> [Data shown]:

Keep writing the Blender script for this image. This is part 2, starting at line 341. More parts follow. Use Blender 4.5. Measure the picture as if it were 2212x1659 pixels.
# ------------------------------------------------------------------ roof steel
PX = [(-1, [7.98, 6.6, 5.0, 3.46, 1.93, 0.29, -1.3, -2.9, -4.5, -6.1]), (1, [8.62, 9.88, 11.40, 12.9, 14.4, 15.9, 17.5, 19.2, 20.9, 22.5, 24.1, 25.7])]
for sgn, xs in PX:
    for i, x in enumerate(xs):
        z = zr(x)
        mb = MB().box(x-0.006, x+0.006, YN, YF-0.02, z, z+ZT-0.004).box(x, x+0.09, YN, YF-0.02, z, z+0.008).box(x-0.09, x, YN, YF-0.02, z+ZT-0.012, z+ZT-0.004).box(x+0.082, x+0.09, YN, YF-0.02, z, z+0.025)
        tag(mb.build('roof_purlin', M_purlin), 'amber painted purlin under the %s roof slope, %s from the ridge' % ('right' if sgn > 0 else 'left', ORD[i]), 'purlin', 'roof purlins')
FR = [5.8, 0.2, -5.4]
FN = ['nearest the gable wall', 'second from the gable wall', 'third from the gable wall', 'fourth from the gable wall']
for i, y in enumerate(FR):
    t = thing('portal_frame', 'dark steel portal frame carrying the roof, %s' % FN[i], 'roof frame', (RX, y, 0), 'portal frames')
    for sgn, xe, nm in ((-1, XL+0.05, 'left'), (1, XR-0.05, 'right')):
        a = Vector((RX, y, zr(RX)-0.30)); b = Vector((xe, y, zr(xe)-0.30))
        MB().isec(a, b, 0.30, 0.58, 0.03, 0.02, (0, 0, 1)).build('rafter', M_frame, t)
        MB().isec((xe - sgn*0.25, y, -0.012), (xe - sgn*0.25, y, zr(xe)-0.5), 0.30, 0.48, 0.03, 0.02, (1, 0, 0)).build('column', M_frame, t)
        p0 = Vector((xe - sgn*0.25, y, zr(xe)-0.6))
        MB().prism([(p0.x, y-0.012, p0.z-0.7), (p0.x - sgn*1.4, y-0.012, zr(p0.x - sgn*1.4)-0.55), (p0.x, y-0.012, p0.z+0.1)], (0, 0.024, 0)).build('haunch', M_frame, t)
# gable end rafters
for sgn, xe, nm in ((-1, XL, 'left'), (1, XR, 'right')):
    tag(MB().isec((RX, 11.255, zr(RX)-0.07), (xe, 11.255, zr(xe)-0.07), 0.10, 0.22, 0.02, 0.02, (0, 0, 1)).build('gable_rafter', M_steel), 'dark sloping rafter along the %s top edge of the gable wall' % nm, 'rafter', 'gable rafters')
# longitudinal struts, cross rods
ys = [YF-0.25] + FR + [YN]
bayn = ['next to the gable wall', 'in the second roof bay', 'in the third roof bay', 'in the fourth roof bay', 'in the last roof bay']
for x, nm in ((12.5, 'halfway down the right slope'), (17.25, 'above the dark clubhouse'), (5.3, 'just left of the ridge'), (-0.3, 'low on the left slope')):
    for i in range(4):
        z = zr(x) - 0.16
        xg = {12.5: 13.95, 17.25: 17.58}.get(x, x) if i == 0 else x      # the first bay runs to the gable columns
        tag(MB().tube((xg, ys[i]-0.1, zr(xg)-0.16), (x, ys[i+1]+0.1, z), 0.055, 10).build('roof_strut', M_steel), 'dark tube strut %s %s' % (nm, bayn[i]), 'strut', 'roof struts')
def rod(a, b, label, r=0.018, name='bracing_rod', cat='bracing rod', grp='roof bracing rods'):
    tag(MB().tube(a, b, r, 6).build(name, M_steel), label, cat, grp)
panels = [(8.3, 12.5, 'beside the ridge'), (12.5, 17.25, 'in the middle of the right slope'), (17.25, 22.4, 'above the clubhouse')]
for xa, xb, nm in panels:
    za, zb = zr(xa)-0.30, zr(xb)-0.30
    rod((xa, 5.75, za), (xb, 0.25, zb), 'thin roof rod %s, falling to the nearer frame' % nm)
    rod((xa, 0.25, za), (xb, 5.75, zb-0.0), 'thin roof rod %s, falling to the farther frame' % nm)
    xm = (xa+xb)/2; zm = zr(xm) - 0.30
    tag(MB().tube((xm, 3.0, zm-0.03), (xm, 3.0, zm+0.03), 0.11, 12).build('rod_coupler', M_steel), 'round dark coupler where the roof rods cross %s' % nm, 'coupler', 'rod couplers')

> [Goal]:
Using the data above, reproduce every line exactly.

> [Task answer]:
Keep writing the Blender script for this image. This is part 2, starting at line 341. More parts follow. Use Blender 4.5. Measure the picture as if it were 2212x1659 pixels.
# ------------------------------------------------------------------ roof steel
PX = [(-1, [7.98, 6.6, 5.0, 3.46, 1.93, 0.29, -1.3, -2.9, -4.5, -6.1]), (1, [8.62, 9.88, 11.40, 12.9, 14.4, 15.9, 17.5, 19.2, 20.9, 22.5, 24.1, 25.7])]
for sgn, xs in PX:
    for i, x in enumerate(xs):
        z = zr(x)
        mb = MB().box(x-0.006, x+0.006, YN, YF-0.02, z, z+ZT-0.004).box(x, x+0.09, YN, YF-0.02, z, z+0.008).box(x-0.09, x, YN, YF-0.02, z+ZT-0.012, z+ZT-0.004).box(x+0.082, x+0.09, YN, YF-0.02, z, z+0.025)
        tag(mb.build('roof_purlin', M_purlin), 'amber painted purlin under the %s roof slope, %s from the ridge' % ('right' if sgn > 0 else 'left', ORD[i]), 'purlin', 'roof purlins')
FR = [5.8, 0.2, -5.4]
FN = ['nearest the gable wall', 'second from the gable wall', 'third from the gable wall', 'fourth from the gable wall']
for i, y in enumerate(FR):
    t = thing('portal_frame', 'dark steel portal frame carrying the roof, %s' % FN[i], 'roof frame', (RX, y, 0), 'portal frames')
    for sgn, xe, nm in ((-1, XL+0.05, 'left'), (1, XR-0.05, 'right')):
        a = Vector((RX, y, zr(RX)-0.30)); b = Vector((xe, y, zr(xe)-0.30))
        MB().isec(a, b, 0.30, 0.58, 0.03, 0.02, (0, 0, 1)).build('rafter', M_frame, t)
        MB().isec((xe - sgn*0.25, y, -0.012), (xe - sgn*0.25, y, zr(xe)-0.5), 0.30, 0.48, 0.03, 0.02, (1, 0, 0)).build('column', M_frame, t)
        p0 = Vector((xe - sgn*0.25, y, zr(xe)-0.6))
        MB().prism([(p0.x, y-0.012, p0.z-0.7), (p0.x - sgn*1.4, y-0.012, zr(p0.x - sgn*1.4)-0.55), (p0.x, y-0.012, p0.z+0.1)], (0, 0.024, 0)).build('haunch', M_frame, t)
# gable end rafters
for sgn, xe, nm in ((-1, XL, 'left'), (1, XR, 'right')):
    tag(MB().isec((RX, 11.255, zr(RX)-0.07), (xe, 11.255, zr(xe)-0.07), 0.10, 0.22, 0.02, 0.02, (0, 0, 1)).build('gable_rafter', M_steel), 'dark sloping rafter along the %s top edge of the gable wall' % nm, 'rafter', 'gable rafters')
# longitudinal struts, cross rods
ys = [YF-0.25] + FR + [YN]
bayn = ['next to the gable wall', 'in the second roof bay', 'in the third roof bay', 'in the fourth roof bay', 'in the last roof bay']
for x, nm in ((12.5, 'halfway down the right slope'), (17.25, 'above the dark clubhouse'), (5.3, 'just left of the ridge'), (-0.3, 'low on the left slope')):
    for i in range(4):
        z = zr(x) - 0.16
        xg = {12.5: 13.95, 17.25: 17.58}.get(x, x) if i == 0 else x      # the first bay runs to the gable columns
        tag(MB().tube((xg, ys[i]-0.1, zr(xg)-0.16), (x, ys[i+1]+0.1, z), 0.055, 10).build('roof_strut', M_steel), 'dark tube strut %s %s' % (nm, bayn[i]), 'strut', 'roof struts')
def rod(a, b, label, r=0.018, name='bracing_rod', cat='bracing rod', grp='roof bracing rods'):
    tag(MB().tube(a, b, r, 6).build(name, M_steel), label, cat, grp)
panels = [(8.3, 12.5, 'beside the ridge'), (12.5, 17.25, 'in the middle of the right slope'), (17.25, 22.4, 'above the clubhouse')]
for xa, xb, nm in panels:
    za, zb = zr(xa)-0.30, zr(xb)-0.30
    rod((xa, 5.75, za), (xb, 0.25, zb), 'thin roof rod %s, falling to the nearer frame' % nm)
    rod((xa, 0.25, za), (xb, 5.75, zb-0.0), 'thin roof rod %s, falling to the farther frame' % nm)
    xm = (xa+xb)/2; zm = zr(xm) - 0.30
    tag(MB().tube((xm, 3.0, zm-0.03), (xm, 3.0, zm+0.03), 0.11, 12).build('rod_coupler', M_steel), 'round dark coupler where the roof rods cross %s' % nm, 'coupler', 'rod couplers')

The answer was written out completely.